Group of 5: deployment is valued at 10%.

Some development issues are ones that don’t take advantage of what you roster has to offer, or doesn’t have to offer. Much like development, the point of deployment is really, don’t eff it up!

...and the ‘Canes specifically?

NCAA Basketball: Notre Dame at Miami-Florida Jasen Vinlove-USA TODAY Sports

Miami, with Mario Cristobal at the helm, is pushing from a borderline high and low P5 to a high Power 5 program. The ‘Canes have loaded up on coaches, staffers, and NIL deals to make the big push from the ranks of North Carolina State and UVA to hanging with the big boys in Bama, Clemson and Ohio State.
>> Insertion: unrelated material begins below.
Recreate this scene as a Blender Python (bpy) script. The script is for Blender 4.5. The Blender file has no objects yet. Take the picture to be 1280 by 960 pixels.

For Miami, acquisition will now be 80% of the deal, while development and deployment will have 10% shares a piece. What does that mean? S&C Coordinator Aaron Feld needs to ‘not eff it up’ and keep the players healthy and fast. Did Oregon players improve physically while there? Did they stay healthy? There are conflicting reports on both of those topics.

The position coaches need to teach the proper technique (see: Caleb Johnson’s technique vs. the UM Linebackers under Diaz) and tactical info (read: Football IQ, proper schemes on O and D). And the coordinators and head coach need to get the right players on campus, in the right positions, while managing the game to get big wins.